Guess what? The American Civil Liberties Union - the leading civil liberties organization in the country, which makes headlines every day, is often controversial, and has over 500,000 members - has a blog.
I have been hoping they would start a blog for years. So I should be overjoyed.
Yet, I am not. I am disgusted. Because they so do not get the concept:
- The blog is not listed in the Technorati directory, on the TTLB ecosystem, or any other blog directory that I can find.
- As of right this second, there are 12,930 blog links to the front page of aclu.org. But just 46 links to the blog. Why? Maybe one reason is there is no link to the blog from the front page of the site. In contrast, stoptheaclu.com has 25,939 links. (These are raw numbers of links, not uniques, and obviously by the time you click on them, the figures will have changed. But I bet the proportions remain the same.) I mean, come on, I have 284 links.
- There is no freaking blogroll. There are nearly no links to any other blogs at all.

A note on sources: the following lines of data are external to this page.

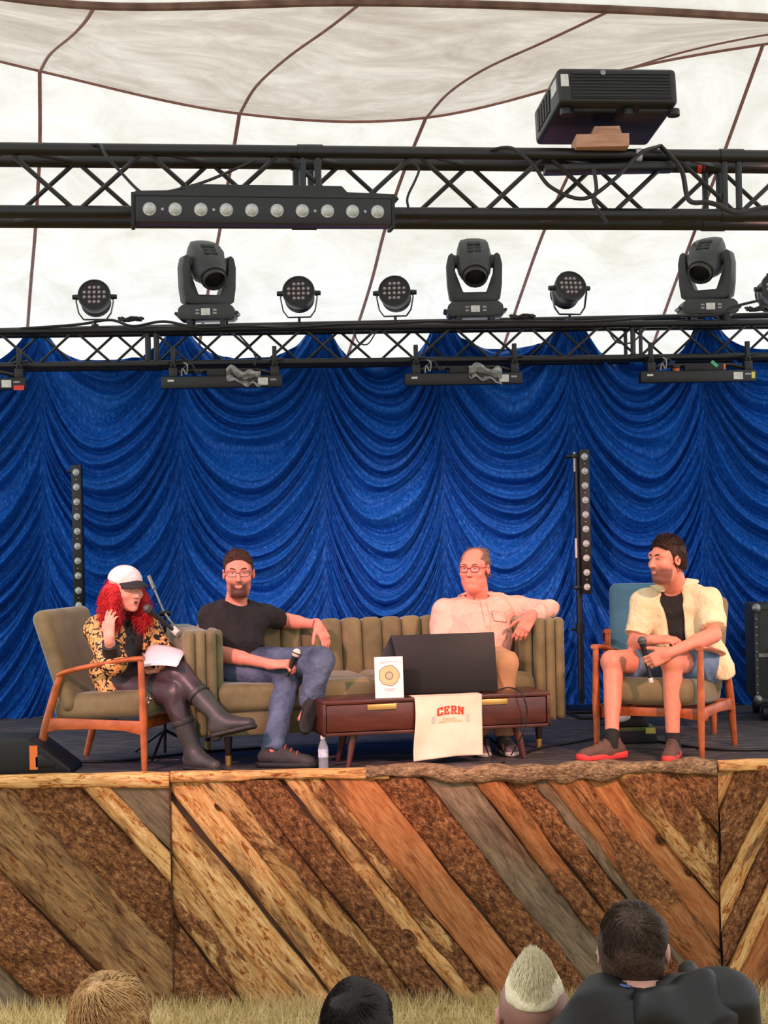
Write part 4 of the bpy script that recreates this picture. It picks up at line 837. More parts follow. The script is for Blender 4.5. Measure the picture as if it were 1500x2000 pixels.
class Head:
    def __init__(s, c, f, up=(0, 0, 1), sc=1.06):
        s.c = Vector(c); f = Vector(f).normalized(); up = Vector(up); s.l = up.cross(f).normalized(); s.f = f; s.u = f.cross(s.l).normalized(); s.k = sc; s.ku = .90; s.KU = A((1, 1, s.ku))
        s.R = np.array([s.l, s.f, s.u]).T
    def w(s, l, f, u): return s.c + s.k*(s.l*l + s.f*f + s.u*(u*s.ku))
    def loc(s, V): return ((V-A(s.c)) @ s.R)/s.k/s.KU
    def build(s, S, neck, jaw=1.0, nose=1.0, fat=0, nr=.056):
        k = s.k; E = lambda c, r, kk=.02, mode='add': S.ell(s.w(*c), A(r)*k*s.KU, s.R, kk, mode); C = lambda a, b, ra, rb, kk=.01: S.cone(s.w(*a), s.w(*b), ra*k, rb*k, kk)
        E((0, -.018, .035), (.075, .095, .086)); E((0, .030, -.030), (.062+fat*.5, .062, .088), .03); E((0, .030, -.085), ((.050+fat)*jaw, .052, .036+fat*.4), .03); E((0, .070, -.110), (.026*jaw, .022, .018), .025)
        C((-.045, .066, .030), (.045, .066, .030), .016, .016, .02)
        for q in (-1, 1):
            E((q*.042, .058, -.028), (.026, .026, .024), .02); E((q*.031, .098, .008), (.017, .018, .012), .012, 'sub'); E((q*.079, -.012, -.008), (.010, .020, .033), .008); E((q*.084, -.008, -.008), (.006, .010, .016), .004, 'sub')
        C((0, .086, .010), (0, .110*nose, -.032), .008, .0115, .010)
        for q in (-1, 1): C((q*.012, .098, -.036), (q*.010, .099, -.034), .0075, .0075, .006)
        C((-.020, .083, -.066), (.020, .083, -.066), .007, .007, .012); C((-.016, .083, -.078), (.016, .083, -.078), .008, .008, .012)
        S.cone(s.w(0, -.026, -.05), neck, nr*k, (nr+.008)*k, .016)
        if fat: E((0, .035, -.125), (.05, .045, .03), .03)
    def face(s, parent, wo, brow=(60, 38, 28), lip=(186, 92, 88), open_=0, lid=.0, eyecol=(40, 28, 24), lw=1.0):
        k = s.k; Mx = Matrix.Translation(s.c) @ Matrix((s.l, s.f, s.u)).transposed().to_4x4() @ Matrix.Diagonal((k, k, k*s.ku, 1))
        def part(name, mb, mat):
            mb.v = [tuple(Mx @ Vector(p)) for p in mb.v]; return wo(name, mb.mesh(name), mat, parent)
        for q in (-1, 1):
            e = part('eye', MB().ell((q*.031, .0735, .008), (.0125, .0122, .0085), 14), M['eyewhite'])
            e2 = part('iris', MB().ell((q*.031, .0822, .008), (.0052, .0045, .0056), 10), eye_mat(eyecol)); e2.parent = e; e2.location = (0, 0, 0)
            part('eyelid', MB().tube(spline([(q*.018, .079, .010), (q*.024, .0855, .0145), (q*.031, .087, .0160), (q*.040, .0835, .0138), (q*.046, .076, .008)], 4), .0042, 6), s.skin)
            part('eyebrow', MB().tube(spline([(q*.013, .0855, .027), (q*.026, .0875, .034), (q*.040, .081, .034), (q*.052, .069, .026)], 4), [.002]+[.0045]*11+[.0015], 6, flat=.8), brow_mat(brow))
        if open_:
            part('mouth', MB().ell((0, .088, -.072), (.018, .008, .004+open_), 14), M['mouth'])
        part('lip', MB().tube(spline([(-.029, .074, -.0715), (-.014, .0885, -.0665+open_*.6), (0, .0915, -.068+open_*.6), (.014, .0885, -.0665+open_*.6), (.029, .074, -.0715)], 4), [.001]+[.0028*lw]*15+[.001], 6), brow_mat(lip))
        part('lip', MB().tube(spline([(-.028, .0745, -.0725), (-.011, .0895, -.0785-open_*.8), (.011, .0895, -.0785-open_*.8), (.028, .0745, -.0725)], 5), [.001]+[.0034*lw]*14+[.001], 6), brow_mat(lip))
        for q in (-1, 1): part('nostril', MB().ell((q*.007, .105, -.044), (.0035, .004, .002), 8), M['mouth'])
    def glasses(s, parent, wo, mat, w=.024, h=.019, rim=.0018):
        Mx = Matrix.Translation(s.c) @ Matrix((s.l, s.f, s.u)).transposed().to_4x4() @ Matrix.Diagonal((s.k, s.k, s.k*s.ku, 1)); m = MB()
        def sq(q, n=24):
            return [(q*.033+w*math.copysign(abs(math.cos(a))**.7, math.cos(a)), .096-.010*abs(math.cos(a)*.5+q*.5)**2, .004+h*math.copysign(abs(math.sin(a))**.7, math.sin(a))) for a in [2*math.pi*j/n for j in range(n)]]
        g = thing_child = None
        for q in (-1, 1): m.tube(sq(q), rim, 6, closed=True)
        m.tube(spline([(-.009, .096, .008), (0, .101, .011), (.009, .096, .008)], 4), rim, 6)
        for q in (-1, 1): m.tube(spline([(q*.057, .088, .010), (q*.074, .07, .011), (q*.082, .0, .008), (q*.080, -.02, -.01)], 5), rim, 6)
        m.v = [tuple(Mx @ Vector(p)) for p in m.v]; o = wo('glasses', m.mesh('glasses'), mat, parent)
        for q in (-1, 1):
            pts = sq(q); l = MB(); V = [Vector(p) for p in pts]; c = sum(V, Vector())/len(V); l.add(V+[c], [(i, (i+1) % len(V), len(V)) for i in range(len(V))]); l.v = [tuple(Mx @ Vector(p)) for p in l.v]
            e = wo('lens', l.mesh('lens'), M['clearglass'], o); e.location = (0, 0, 0)
    def hair_sdf(s, h=.006, t=.012, line=(.062, .072), ln=(.80, -.60), nape=-.055, ear=True, top=0, bald=False, side=.0):
        k = s.k; S = SDF(A(s.c)-.19*k, A(s.c)+.19*k, h)
        S.ell(s.w(0, -.020, .036), A((.076+t+side, .096+t, .088+t+top))*k*s.KU, s.R, 0); S.ell(s.w(0, -.05, -.02), A((.068+t*.7, .058+t*.7, .07))*k, s.R, .02)
        n1 = s.f*ln[0]+s.u*ln[1]; S.cut(s.w(0, line[0], line[1]), n1); S.cut(s.w(0, 0, nape), -s.u)
        n2 = s.f*.9-s.u*.1
        for q in (-1, 1): S.cone(s.w(q*.085, .035, -.03), s.w(q*.085, .05, .045), .034*k, .03*k, .01, 'sub')
        if ear:
            for q in (-1, 1): S.ell(s.w(q*.088, -.008, -.022), A((.02, .030, .042))*k, s.R, .005, 'sub')
        if bald: S.ell(s.w(0, .045, .115), A((.062, .10, .075))*k, s.R, .01, 'sub')
        return S
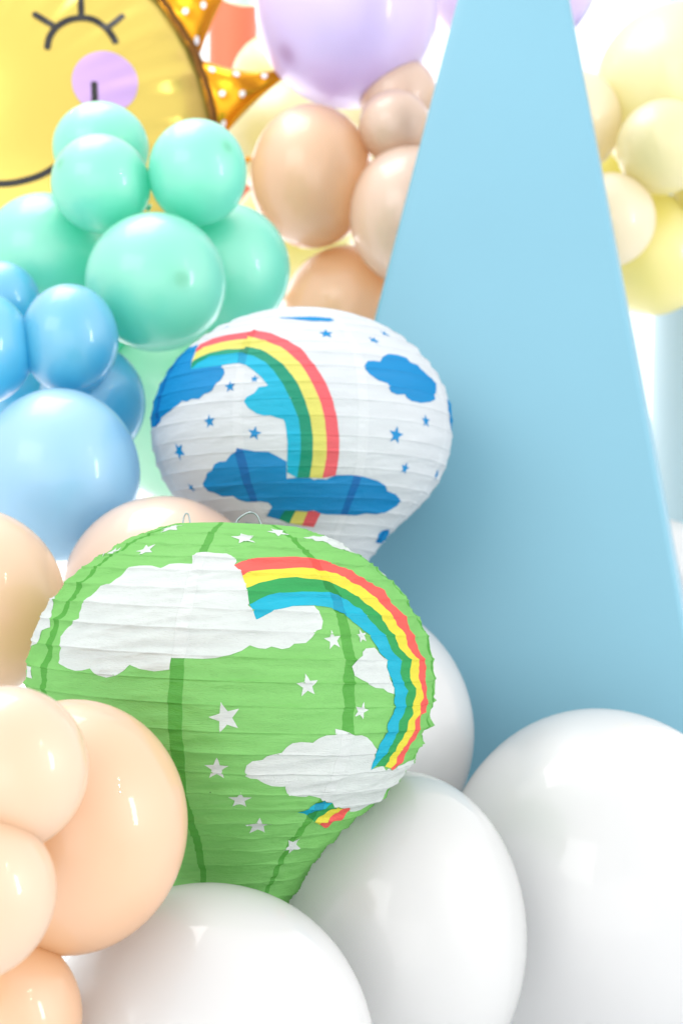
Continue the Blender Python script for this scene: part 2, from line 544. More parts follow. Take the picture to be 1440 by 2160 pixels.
def make_balloon(c, rx, rz, colour, crown, spot, label, group):
    seg, ring = 64, 40
    zax = Vector(crown).normalized()
    xax = zax.orthogonal().normalized()
    yax = zax.cross(xax)
    S = Vector((rx, (rx + rz) / 2, rz))
    vs_, fs, tip = [], [], []

    def put(rho, ax, t):
        for i in range(seg):
            a = 2 * math.pi * i / seg
            p = xax * (rho * math.cos(a)) + yax * (rho * math.sin(a)) + zax * ax
            vs_.append(Vector((p.x * S.x, p.y * S.y, p.z * S.z)))
            tip.append(t)

    vs_.append(Vector((zax.x * S.x, zax.y * S.y, zax.z * S.z)) * 0.992)
    tip.append(0.9 * spot)
    nr = 0
    for j in range(1, ring + 1):
        ph = math.pi * j / ring * 0.93
        ax = math.cos(ph)
        rho = math.sin(ph)
        if ax < 0:                       # belly draws in towards the mouth
            rho *= 1 - 0.10 * ax * ax
            ax *= 1.05
        if spot and ph < 0.25:           # the little dimple of thick rubber at the crown
            ax -= 0.010 * math.exp(-(ph / 0.07) ** 2)
        put(rho, ax, spot * max(0.0, 0.95 * math.exp(-(ph / 0.10) ** 2) + 0.14 * math.exp(-(ph / 0.3) ** 2)))
        nr += 1
    for rho, ax in ((0.105, -1.10), (0.05, -1.16), (0.045, -1.19), (0.075, -1.215), (0.085, -1.235)):
        put(rho, ax, 0.7)
        nr += 1
    for i in range(seg):
        fs.append((0, 1 + i, 1 + (i + 1) % seg))
    for j in range(nr - 1):
        for i in range(seg):
            k = (i + 1) % seg
            fs.append((1 + j * seg + i, 1 + (j + 1) * seg + i, 1 + (j + 1) * seg + k, 1 + j * seg + k))
    me = mesh('balloon', vs_, fs)
    at = me.attributes.new('tip', 'FLOAT', 'POINT')
    at.data.foreach_set('value', tip)
    o = obj('balloon', me, mat=LATEX[colour])
    o.location = c
    tag(o, label, 'balloon', group)


for bdef in BALLOONS:
    make_balloon(*bdef)

# ------------------------------------------------------------------ sun shaped foil balloon
SUN_R, SUN_B = 0.364, 0.105
SUN = empty('foil_balloon', (-0.5491, 2.12, 1.6279))
tag(SUN, 'large yellow sun foil balloon with sleeping eye, lilac cheek and spotted gold rays', 'balloon')


def sun_depth(x, z):
    q = min(1.0, math.hypot(x, z) / SUN_R)
    a = math.atan2(z, x)
    w = 0.0042 * max(0.0, (q - 0.45) / 0.55) ** 1.6 * (math.sin(a * 34 + 3 * math.sin(a * 5)) + 0.6 * math.sin(a * 57 + 1))
    return -(SUN_B * (1 - q * q) ** 0.60 + w * (1 - q ** 12))


def make_sun():
    seg, ring = 240, 40
    vs_, fs = [], []
    for side in (1, -1):
        base = len(vs_)
        vs_.append((0, side * sun_depth(0, 0), 0))
        for j in range(1, ring + 1):
            q = math.sin(j / ring * math.pi / 2) * SUN_R
            for i in range(seg):
                a = 2 * math.pi * i / seg
                x, z = q * math.cos(a), q * math.sin(a)
                vs_.append((x, side * sun_depth(x, z) if j < ring else 0, z))
        for i in range(seg):
            k = (i + 1) % seg
            fs.append((base, base + 1 + k, base + 1 + i)[::side])
            for j in range(ring - 1):
                fs.append((base + 1 + j * seg + i, base + 1 + j * seg + k, base + 1 + (j + 1) * seg + k, base + 1 + (j + 1) * seg + i)[::side])
    obj('face', mesh('face', vs_, fs), SUN, M_FACE)
    # welded seam round the face, its colour carrying the crevice's dark reflection
    vs_, fs = [], []
    n = 240
    for i in range(n):
        a = 2 * math.pi * i / n
        for r, y in ((SUN_R - 0.004, -0.020), (SUN_R + 0.005, -0.021), (SUN_R + 0.009, 0.0), (SUN_R - 0.004, 0.020)):
            rr = r + 0.001 * math.sin(a * 31) + 0.0008 * math.sin(a * 83)
            vs_.append((rr * math.cos(a), y, rr * math.sin(a)))
    for i in range(n):
        k = (i + 1) % n
        for j in range(3):
            fs.append((i * 4 + j, k * 4 + j, k * 4 + j + 1, i * 4 + j + 1))
    obj('seam', mesh('seam', vs_, fs), SUN, M_SEAM_SHADE)


make_sun()


def ray_point(phi, tip, half, u, v, side=-1):
    """u along the ray, v across it"""
    w0 = SUN_R * math.sin(half) * 1.02
    w = w0 * ((1 - u) ** 1.9 * 0.93 + 0.07 * (1 - u) ** 0.5)
    r = SUN_R * 0.985 + (tip - 0.985) * SUN_R * u
    if u < 1e-6:
        r = SUN_R * 0.985
    bend = 0.02 * u * u
    x, z = r, v * w + bend
    puff = 0.62 * w * (max(0.0, 1 - abs(v) ** 2.2)) ** 0.6 * min(1.0, 0.35 + u * 2.2)
    puff += 0.0022 * math.sin(u * 23 + v * 3) * (1 - abs(v)) * (1 - u)
    y = side * puff
    return (x * math.cos(phi) - z * math.sin(phi), y, x * math.sin(phi) + z * math.cos(phi))


RAY_DOTS = [(0.12, 0.72), (0.16, -0.05), (0.10, -0.80), (0.33, 0.62), (0.34, -0.35), (0.58, 0.35)]


def make_ray(phi, tip, half):
    nu, nv = 26, 16
    vs_, fs = [], []
    for side in (-1, 1):
        base = len(vs_)
        for j in range(nu + 1):
            for i in range(nv + 1):
                vs_.append(ray_point(phi, tip, half, j / nu, -1 + 2 * i / nv, side))
        for j in range(nu):
            for i in range(nv):
                q = (base + j * (nv + 1) + i, base + j * (nv + 1) + i + 1, base + (j + 1) * (nv + 1) + i + 1, base + (j + 1) * (nv + 1) + i)
                fs.append(q if side == 1 else q[::-1])
    ray = obj('ray', mesh('ray', vs_, fs), SUN, M_GOLD)
    ln = (tip - 0.985) * SUN_R
    for (du, dv) in RAY_DOTS:
        if tip < 1.25 and du > 0.4:
            continue
        w = SUN_R * math.sin(half) * ((1 - du) ** 1.9 * 0.93 + 0.07)
        vs_, fs = [], []
        rd = 0.0046
        for rr in (0.0, 0.5, 1.0):
            for i in range(12):
                a = 2 * math.pi * i / 12
                u = du + rr * rd * math.cos(a) / ln
                v = dv + rr * rd * math.sin(a) / max(w, 0.004)
                p = Vector(ray_point(phi, tip, half, min(0.99, max(0.0, u)), max(-0.98, min(0.98, v))))
                vs_.append(p + Vector((0, -0.0012, 0)))
        for k in range(2):
            for i in range(12):
                n = (i + 1) % 12
                fs.append((k * 12 + i, k * 12 + n, (k + 1) * 12 + n, (k + 1) * 12 + i))
        obj('dot', mesh('dot', vs_, fs), ray, M_DOT)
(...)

- They launched the blog in September, 2005, and I only stumbled upon it tonight by accident. Was there an announcement made at all? The first post wasn't even "Hey, We Have a Blog."
- In almost 13 months of operation, a grand total of 63 posts. Some months, no posts at all. Unsurprisingly, almost all of the recent posts have no comments.
- The most recent post is from September 8 and the title is - I kid you not - "Report from the September 7 Senate Judiciary Committee Mark-Up."
This is horrible, in a word. They clearly have no one in the shop who understands the basics of blogging, and the leadership clearly don't care, if they know it exists at all. It's a magnificent opportunity squandered.
The blog format is perfect for the ACLU given its membership size, the amazing talent that it has on staff and in volunteer lawyers, the importance of the issues involved, and the vitriol launched at the organization on a hourly basis. Imagine a crew of really good staff bloggers engaging the ACLU's supporters and critics as events occur instead of leaving the online debate to alleged friends ("I do feel that they've become overly partisan in recent years ...."), dishonest hacks, nutjobs, dimwits, and their sworn enemies. Imagine guest posts by clients with heart-wrenching stories of having their civil liberties violated, by the lawyer who led the latest high-profile case to victory, by the lobbyist who sounds the alarm on yet another bill in Congress that threatens our constitutional rights. It would be devastating. Imagine how many passionate, intelligent, informed bloggers - lawyers or not, ACLU members or not - who would link to such discussions. Using blogs to spread the word and rally people to action would give the ACLU ten-fold more leverage than they get from just emailing their half a million members now. And that's not even to mention how effective a membership recruitment and a fundraising tool it would be.
I am disgusted because I really wished they got it. I have been a lifelong ACLU member and it pains me to see them not use this powerful tool that is lying right in front of them.